Moore was born in York, a brother of both Albert Joseph and John Collingham, and the pupil of their father, William Moore.
Henry was educated at York and was taught painting by his father. He entered the Royal Academy Schools in 1853, and exhibited his first picture, 'Glen Clunie, Braemar,' at the Royal Academy in the same year. He was a constant exhibitor at the Royal Academy from that time onwards. He exhibited at the Portland Gallery from 1855 to 1860, and at the British Institution from 1855 to 1865. It was also in 1855 that he sent the first of many contributions to the gallery of the Society of British Artists in Suffolk Street. He was a member of that society from 1867 to 1875. He was also a constant contributor, both in oils and water-colours, to the Dudley Gallery from 1865 to 1882. He became an associate of the Old Water-colour Society in 1876, and a full member in 1880, He contributed in later years to the Grosvenor Gallery and the New Gallery. He was elected an Associate of the Royal Academy on 4 June 1885, and a full Royal Academician on 4 May 1893.
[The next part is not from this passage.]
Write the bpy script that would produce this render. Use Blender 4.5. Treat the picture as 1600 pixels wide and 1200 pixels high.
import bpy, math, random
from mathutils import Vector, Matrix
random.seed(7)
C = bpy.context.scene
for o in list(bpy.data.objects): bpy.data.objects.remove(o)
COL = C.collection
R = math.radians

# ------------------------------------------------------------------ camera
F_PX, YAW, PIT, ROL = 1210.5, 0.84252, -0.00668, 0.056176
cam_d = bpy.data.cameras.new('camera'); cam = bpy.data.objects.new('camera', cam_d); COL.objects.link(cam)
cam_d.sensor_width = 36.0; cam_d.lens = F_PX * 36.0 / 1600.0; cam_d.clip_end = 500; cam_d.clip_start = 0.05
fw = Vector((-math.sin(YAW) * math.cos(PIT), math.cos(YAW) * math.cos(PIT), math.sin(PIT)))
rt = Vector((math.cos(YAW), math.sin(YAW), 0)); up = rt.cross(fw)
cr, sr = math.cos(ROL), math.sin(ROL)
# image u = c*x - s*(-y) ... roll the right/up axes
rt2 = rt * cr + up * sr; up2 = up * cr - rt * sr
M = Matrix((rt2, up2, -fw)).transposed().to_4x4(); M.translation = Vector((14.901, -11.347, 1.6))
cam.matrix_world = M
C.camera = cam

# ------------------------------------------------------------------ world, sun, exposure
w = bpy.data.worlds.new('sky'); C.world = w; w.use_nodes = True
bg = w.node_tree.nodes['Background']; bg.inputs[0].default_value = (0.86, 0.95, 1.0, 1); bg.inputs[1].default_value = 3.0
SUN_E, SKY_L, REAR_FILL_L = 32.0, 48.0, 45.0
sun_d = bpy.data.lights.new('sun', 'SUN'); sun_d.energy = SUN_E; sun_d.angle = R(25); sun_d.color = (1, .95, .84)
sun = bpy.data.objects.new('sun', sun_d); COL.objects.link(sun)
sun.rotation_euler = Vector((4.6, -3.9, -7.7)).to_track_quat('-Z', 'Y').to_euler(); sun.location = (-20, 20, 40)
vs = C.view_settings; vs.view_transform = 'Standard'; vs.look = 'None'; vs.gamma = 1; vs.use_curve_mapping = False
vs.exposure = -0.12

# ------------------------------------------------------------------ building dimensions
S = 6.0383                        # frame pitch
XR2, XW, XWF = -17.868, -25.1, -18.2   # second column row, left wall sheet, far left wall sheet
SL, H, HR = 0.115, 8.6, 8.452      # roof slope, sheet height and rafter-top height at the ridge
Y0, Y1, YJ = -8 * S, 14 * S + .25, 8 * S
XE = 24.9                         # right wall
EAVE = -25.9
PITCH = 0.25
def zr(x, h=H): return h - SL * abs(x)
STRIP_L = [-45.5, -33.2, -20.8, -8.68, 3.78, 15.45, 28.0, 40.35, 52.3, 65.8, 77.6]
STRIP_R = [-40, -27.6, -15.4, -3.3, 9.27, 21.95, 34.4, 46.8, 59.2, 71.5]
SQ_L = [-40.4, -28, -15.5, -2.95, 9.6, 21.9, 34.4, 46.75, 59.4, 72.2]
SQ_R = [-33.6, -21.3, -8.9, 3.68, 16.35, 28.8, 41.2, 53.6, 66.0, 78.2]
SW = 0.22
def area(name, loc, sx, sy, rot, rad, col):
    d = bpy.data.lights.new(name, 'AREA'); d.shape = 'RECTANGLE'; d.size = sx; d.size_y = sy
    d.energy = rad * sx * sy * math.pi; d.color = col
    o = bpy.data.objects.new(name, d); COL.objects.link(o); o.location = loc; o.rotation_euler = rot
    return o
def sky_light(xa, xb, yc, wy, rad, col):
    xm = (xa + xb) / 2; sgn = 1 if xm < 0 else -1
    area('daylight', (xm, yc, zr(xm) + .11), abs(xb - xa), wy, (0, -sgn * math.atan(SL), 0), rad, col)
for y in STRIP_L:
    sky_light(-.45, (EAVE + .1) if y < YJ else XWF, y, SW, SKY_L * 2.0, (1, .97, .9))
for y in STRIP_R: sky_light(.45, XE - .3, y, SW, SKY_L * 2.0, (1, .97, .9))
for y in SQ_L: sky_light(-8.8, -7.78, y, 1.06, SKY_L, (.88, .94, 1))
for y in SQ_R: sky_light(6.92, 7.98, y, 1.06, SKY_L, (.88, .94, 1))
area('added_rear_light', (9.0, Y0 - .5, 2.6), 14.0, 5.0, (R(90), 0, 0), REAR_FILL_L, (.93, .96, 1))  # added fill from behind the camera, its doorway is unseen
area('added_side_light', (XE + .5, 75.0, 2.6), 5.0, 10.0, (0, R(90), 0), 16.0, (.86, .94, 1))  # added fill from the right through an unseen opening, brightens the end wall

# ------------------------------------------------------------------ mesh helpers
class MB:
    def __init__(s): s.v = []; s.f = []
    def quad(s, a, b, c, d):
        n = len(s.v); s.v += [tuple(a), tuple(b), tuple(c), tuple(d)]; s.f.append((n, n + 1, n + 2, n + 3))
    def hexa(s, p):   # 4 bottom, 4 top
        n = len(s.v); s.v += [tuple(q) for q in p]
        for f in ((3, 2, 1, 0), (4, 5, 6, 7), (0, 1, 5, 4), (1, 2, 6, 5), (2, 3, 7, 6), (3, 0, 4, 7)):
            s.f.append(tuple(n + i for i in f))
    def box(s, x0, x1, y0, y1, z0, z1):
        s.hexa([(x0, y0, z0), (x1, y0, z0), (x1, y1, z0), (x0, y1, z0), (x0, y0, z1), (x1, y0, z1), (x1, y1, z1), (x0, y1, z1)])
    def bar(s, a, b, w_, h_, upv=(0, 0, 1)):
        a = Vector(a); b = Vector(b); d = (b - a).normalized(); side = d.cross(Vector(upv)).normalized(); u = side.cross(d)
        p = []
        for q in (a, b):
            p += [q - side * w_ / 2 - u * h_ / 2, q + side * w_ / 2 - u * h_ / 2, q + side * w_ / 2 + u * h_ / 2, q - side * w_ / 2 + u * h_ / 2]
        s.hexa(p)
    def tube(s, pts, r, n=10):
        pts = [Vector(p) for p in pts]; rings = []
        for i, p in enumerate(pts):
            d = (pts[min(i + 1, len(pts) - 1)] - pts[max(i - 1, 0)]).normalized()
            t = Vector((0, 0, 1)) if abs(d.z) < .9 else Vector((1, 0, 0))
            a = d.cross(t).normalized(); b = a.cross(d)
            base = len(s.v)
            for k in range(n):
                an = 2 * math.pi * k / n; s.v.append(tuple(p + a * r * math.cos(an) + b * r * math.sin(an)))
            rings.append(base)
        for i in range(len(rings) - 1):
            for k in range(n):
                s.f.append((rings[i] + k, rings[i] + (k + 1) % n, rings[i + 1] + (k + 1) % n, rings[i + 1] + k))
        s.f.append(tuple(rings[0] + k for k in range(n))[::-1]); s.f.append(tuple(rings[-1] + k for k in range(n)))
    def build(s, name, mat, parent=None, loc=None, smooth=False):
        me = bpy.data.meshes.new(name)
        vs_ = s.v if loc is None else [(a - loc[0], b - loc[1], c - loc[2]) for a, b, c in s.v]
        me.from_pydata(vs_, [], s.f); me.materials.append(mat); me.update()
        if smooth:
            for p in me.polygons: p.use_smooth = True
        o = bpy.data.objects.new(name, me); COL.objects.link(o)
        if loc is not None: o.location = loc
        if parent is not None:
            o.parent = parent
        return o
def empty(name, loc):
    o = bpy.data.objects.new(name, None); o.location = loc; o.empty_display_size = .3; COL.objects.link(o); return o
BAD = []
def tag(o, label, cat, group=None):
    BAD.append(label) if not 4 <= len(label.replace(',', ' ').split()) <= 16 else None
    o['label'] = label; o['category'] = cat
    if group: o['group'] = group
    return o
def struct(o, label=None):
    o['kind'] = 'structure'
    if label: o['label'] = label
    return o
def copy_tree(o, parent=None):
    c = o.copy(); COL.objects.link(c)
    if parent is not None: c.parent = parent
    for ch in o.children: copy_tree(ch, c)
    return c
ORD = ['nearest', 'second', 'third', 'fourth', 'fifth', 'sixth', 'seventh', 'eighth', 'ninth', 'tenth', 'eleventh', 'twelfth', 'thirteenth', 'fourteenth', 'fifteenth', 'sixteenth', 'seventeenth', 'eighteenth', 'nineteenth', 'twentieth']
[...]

Almost all his early pictures were landscapes, painted in many parts of England, or, about 1856, in Switzerland. It was towards 1870, that he began to devote himself almost exclusively to the marine subjects in which the best work of his maturity was done. He had a profound and scientific knowledge of wave-form, acquired at the cost of exposure in all weathers, and he was generally content to paint the sea itself without introducing ships or human figures. He made his studies chiefly in the English Channel.